Мы видели, как критика 1850–1890 годов, исходя из «вечных и неизменных законов искусства», отвергала новые способы художественной изобразительности, возникшие в русской литературе XIX века и с особенной полнотой воплотившиеся в творчестве Чехова. Искусство меняется. И требования, сформулированные Гегелем и Гумбольдтом, верны лишь в том общем смысле, что в произведении не должно быть ничего лишнего. Но условие, чтобы в изображении человека, ситуации не было никаких деталей, не связанных с данной конкретной ситуацией, с «данным определенным действием», явно не вмещает многих явлений новейшей литературы, и прежде всего творчества Чехова.
В нем было расширено само понятие «собственного содержания». В сцену, эпизод может быть включена подробность, к ним прямого отношения не имеющая. В прежнем понимании целесообразности такая деталь «не нужна» этой сцене, этому произведению. Но она нужна при новом, гораздо более широком понимании художественной целесообразности.
Едва ли не самое известное высказывание Чехова на темы искусства – его слова о том, что повешенное в первом акте на стену ружье (пистолет) должно выстрелить в последнем. Но Чехов не сказал, куда оно должно выстрелить. Одному из самых лучших российских театральных критиков, А. Р. Кугелю, принадлежит одно из самых глубоких замечаний о художественном мире Чехова: «Г. Чехов чувствует, мыслит и воспринимает жизнь эпизодами, частностями, ее разбродом, ее, если так можно выразиться, бесконечными параллелями, нигде не пересекающимися, по крайней мере в видимой плоскости.
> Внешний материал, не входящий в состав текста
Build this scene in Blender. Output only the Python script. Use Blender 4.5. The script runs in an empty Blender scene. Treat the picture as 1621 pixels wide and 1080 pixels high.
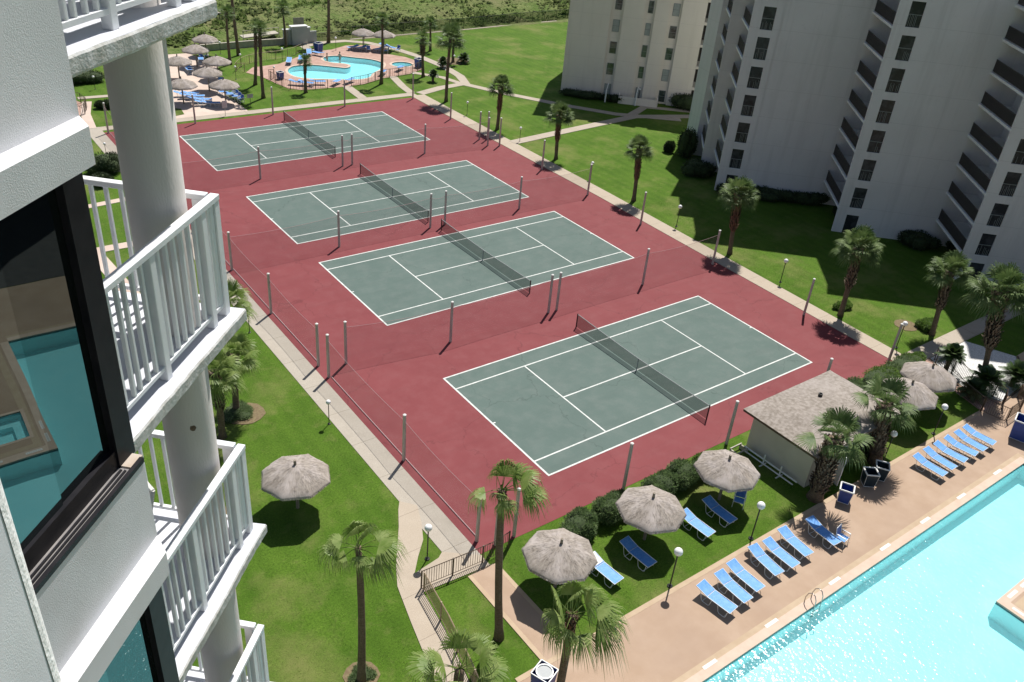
import bpy, math, random
from mathutils import Vector, Matrix, noise
from mathutils.geometry import tessellate_polygon
R_=math.radians
C=bpy.context.scene.collection
rng=random.Random(7)

# ------------------------------------------------------------------ camera model (solved from the court markings)
CAM=Vector((-25.23719146,-37.89551759,30.99549109))
RM=((0.80583614,-0.58662773,0.08059791),(0.25207157,0.46301358,0.84975193),(-0.53580598,-0.66444437,0.52098525))
FPX=1348.8
MR=Matrix(RM)
def ray(x,y):
    return MR.transposed()@Vector(((x-810.5)/FPX,(540-y)/FPX,-1.0))
def G(x,y,z=0.0):
    "survey point of the photograph -> the real place on level z"
    d=ray(x,y); t=(z-CAM.z)/d.z
    return (CAM.x+d.x*t, CAM.y+d.y*t)
def height(bx,by,tx,ty):
    b=Vector((*G(bx,by),0)); d=ray(tx,ty)
    # closest approach of the vertical line through b and the sight line
    w=b-CAM; dd=d.dot(d); dz=d.z; den=dd-dz*dz
    wz=w.z; wd=w.dot(d)
    h=(-wz*dd+wd*dz)/den
    return h

# ------------------------------------------------------------------ materials
def new_mat(name):
    m=bpy.data.materials.new(name); m.use_nodes=True
    nt=m.node_tree; nt.nodes.clear()
    out=nt.nodes.new('ShaderNodeOutputMaterial')
    return m,nt,out
def N(nt,t,**kw):
    n=nt.nodes.new(t)
    for k,v in kw.items():
        if hasattr(n,k): setattr(n,k,v)
        else: n.inputs[k].default_value=v
    return n
def coords(nt,kind,scale=(1,1,1)):
    tc=N(nt,'ShaderNodeTexCoord'); mp=N(nt,'ShaderNodeMapping')
    mp.inputs['Scale'].default_value=scale
    if kind=='World':
        g=N(nt,'ShaderNodeNewGeometry'); nt.links.new(g.outputs['Position'],mp.inputs['Vector'])
    else: nt.links.new(tc.outputs[kind],mp.inputs['Vector'])
    return mp.outputs['Vector']
def rgba(c): return (c[0],c[1],c[2],1)
def mixc(nt,fac,a,b,blend='MIX'):
    n=nt.nodes.new('ShaderNodeMix'); n.data_type='RGBA'; n.blend_type=blend
    if hasattr(fac,'links'): nt.links.new(fac,n.inputs[0])
    else: n.inputs[0].default_value=fac
    for s,i in ((a,6),(b,7)):
        if isinstance(s,(tuple,list)): n.inputs[i].default_value=rgba(s)
        else: nt.links.new(s,n.inputs[i])
    return n.outputs[2]
def nz(nt,vec,scale,detail=4,rough=.55,lo=.35,hi=.65):
    t=N(nt,'ShaderNodeTexNoise'); t.inputs['Scale'].default_value=scale; t.inputs['Detail'].default_value=detail
    t.inputs['Roughness'].default_value=rough; nt.links.new(vec,t.inputs['Vector'])
    r=N(nt,'ShaderNodeMapRange'); r.inputs[1].default_value=lo; r.inputs[2].default_value=hi
    nt.links.new(t.outputs['Fac'],r.inputs[0])
    return r.outputs[0],t.outputs['Fac']
def pm(name,c1,c2=None,scale=3,rough=.8,bump=0,bscale=40,kind='World',stretch=(1,1,1),c3=None,scale3=.4,fac3=1,metal=0,spec=.5,lo=.35,hi=.65,bdist=.02,transl=0):
    m,nt,out=new_mat(name)
    p=N(nt,'ShaderNodeBsdfPrincipled'); p.inputs['Roughness'].default_value=rough; p.inputs['Metallic'].default_value=metal
    p.inputs['Specular IOR Level'].default_value=spec
    v=coords(nt,kind,stretch)
    col=None
    if c2 is None: p.inputs['Base Color'].default_value=rgba(c1)
    else:
        f,_=nz(nt,v,scale,lo=lo,hi=hi); col=mixc(nt,f,c1,c2)
        if c3 is not None:
            f3,_=nz(nt,v,scale3,detail=3,lo=.45,hi=.7)
            mm=N(nt,'ShaderNodeMath',operation='MULTIPLY'); nt.links.new(f3,mm.inputs[0]); mm.inputs[1].default_value=fac3
            col=mixc(nt,mm.outputs[0],col,c3)
        nt.links.new(col,p.inputs['Base Color'])
    if bump:
        b=N(nt,'ShaderNodeBump'); b.inputs['Strength'].default_value=bump; b.inputs['Distance'].default_value=bdist
        _,raw=nz(nt,v,bscale,detail=3); nt.links.new(raw,b.inputs['Height']); nt.links.new(b.outputs[0],p.inputs['Normal'])
    if transl:
        t=N(nt,'ShaderNodeBsdfTranslucent')
        if col is not None: nt.links.new(col,t.inputs['Color'])
        else: t.inputs['Color'].default_value=rgba(c1)
        mx=N(nt,'ShaderNodeMixShader'); mx.inputs[0].default_value=transl
        nt.links.new(p.outputs[0],mx.inputs[1]); nt.links.new(t.outputs[0],mx.inputs[2]); nt.links.new(mx.outputs[0],out.inputs['Surface'])
    else: nt.links.new(p.outputs[0],out.inputs['Surface'])
    return m
def net_mat(name,col,solid):
    m,nt,out=new_mat(name)
    d=N(nt,'ShaderNodeBsdfDiffuse'); d.inputs['Color'].default_value=rgba(col)
    t=N(nt,'ShaderNodeBsdfTransparent'); mx=N(nt,'ShaderNodeMixShader'); mx.inputs[0].default_value=solid
    nt.links.new(t.outputs[0],mx.inputs[1]); nt.links.new(d.outputs[0],mx.inputs[2]); nt.links.new(mx.outputs[0],out.inputs['Surface'])
    return m

def grass_mat(name,dark,light,dry,dryfac):
    m,nt,out=new_mat(name)
    p=N(nt,'ShaderNodeBsdfPrincipled'); p.inputs['Roughness'].default_value=.9; p.inputs['Specular IOR Level'].default_value=.15
    v=coords(nt,'World')
    f1,_=nz(nt,v,.35,detail=5,lo=.3,hi=.7); f2,r2=nz(nt,v,9,detail=6,rough=.75,lo=.3,hi=.7); f3,_=nz(nt,v,.16,detail=5,rough=.65,lo=.5,hi=.72)
    f4,_=nz(nt,v,1.3,detail=4,rough=.6,lo=.55,hi=.75)
    # faint mowing stripes
    w=N(nt,'ShaderNodeTexWave'); w.inputs['Scale'].default_value=.28; w.inputs['Distortion'].default_value=1.2; w.inputs['Detail'].default_value=1
    nt.links.new(v,w.inputs['Vector'])
    a=mixc(nt,f1,dark,light)
    a=mixc(nt,f2,tuple(x*.55 for x in dark),a)
    mm=N(nt,'ShaderNodeMath',operation='MULTIPLY'); nt.links.new(w.outputs['Fac'],mm.inputs[0]); mm.inputs[1].default_value=.07
    a=mixc(nt,mm.outputs[0],a,tuple(x*1.5 for x in light))
    m3=N(nt,'ShaderNodeMath',operation='MULTIPLY'); nt.links.new(f3,m3.inputs[0]); m3.inputs[1].default_value=dryfac
    a=mixc(nt,m3.outputs[0],a,dry)
    m4=N(nt,'ShaderNodeMath',operation='MULTIPLY'); nt.links.new(f4,m4.inputs[0]); m4.inputs[1].default_value=dryfac*.45
    a=mixc(nt,m4.outputs[0],a,dry)
    nt.links.new(a,p.inputs['Base Color'])
    b=N(nt,'ShaderNodeBump'); b.inputs['Strength'].default_value=.9; b.inputs['Distance'].default_value=.06
    _,rb=nz(nt,v,14,detail=5,rough=.8); nt.links.new(rb,b.inputs['Height']); nt.links.new(b.outputs[0],p.inputs['Normal'])
    nt.links.new(p.outputs[0],out.inputs['Surface'])
    return m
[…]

Эпизодичны люди; эпизодичными кажутся на первый взгляд их судьбы; эпизодична жизнь как осколок бесконечного процесса, не нами начатого и не нами кончающегося»[738]
. Изображенные Чеховым эпизоды, детали, действия людей сопрягаются где-то в другом, неэвклидовом пространстве. Чеховские ружья если стреляют, то их пули напоминают скорее дальнобойные снаряды, разрывающиеся где-то за линией горизонта, так что до нас доносится лишь мощный и слитный гул.При расширенном понимании художественно целесообразного явление получило право быть изображенным не только в своих существенных чертах, но и в сопутствующих, преходящих, случайных, – тех, что всегда могут непредсказуемо возникнуть в живом потоке бытия.
Вопрос о случайностном – центральный в искусстве Чехова. Под его знаком прошла вся прижизненная критика; споры возродились в начале 70-х годов, когда автором настоящей книги он был сформулирован как главный.
В современной философии случайность понимается 1) как отсутствие детерминированной закономерности или 2) как отсутствие информации о такой закономерности[739]
.Чеховская художественная система прежде всего фиксирует незакономерное, необязательное – то есть собственно случайное, расширяя возможности искусства.
Но она включает и случайность второго вида. Если в предшествующей литературной традиции целенаправленность отбора и организации художественного материала не скрывается, то чеховский мир строится так, чтобы телеология была затушевана. Изображенный мир выглядит естественно-хаотично, манифестируя этим сложность мира действительного, о котором нельзя вынести последнего суждения.
Индивидуально-случайное в мире Чехова имеет самостоятельную бытийную ценность и равное право на воплощение наряду с остальным – существенным и мелким, вещным и духовным, обыденным и высоким. Все это создает ощущение невыверенной позиции нелитератора, она покоряет читателя своей безыскусственностью. Может быть, поэтому слово Чехова производит впечатление интимной обращенности именно к Вам.
На фоне предшествующей русской литературы, с ее обостренным и открыто-напряженным отношением к духовным проблемам, чеховская равнораспределенность внимания между всеми проявлениями жизни в критике долго воспринималась как особое пристрастие к обсуждению и осуждению «обыденного» и «пошлости будней». Отголоски этого чувствуются и сейчас.
Его занимало другое. Его волновали проблемы будущего планеты, духовного и физического здоровья человека, свободы и природной необходимости. Это был новый тип художественно-философского постижения мира, не бегущий быта, вещи, но вместивший их в медитирующее сознание, надстраивающееся над ними. Полнота истины, по Чехову, не может открыться только в идеальной сфере, но в целостной идеально-вещной – и в личном плане, и в коллективном, в масштабе всей Земли; отношение к внешне-телесному, природному и предметному должно стать важнейшей составляющей духовного опыта человечества, войти в его этический идеал.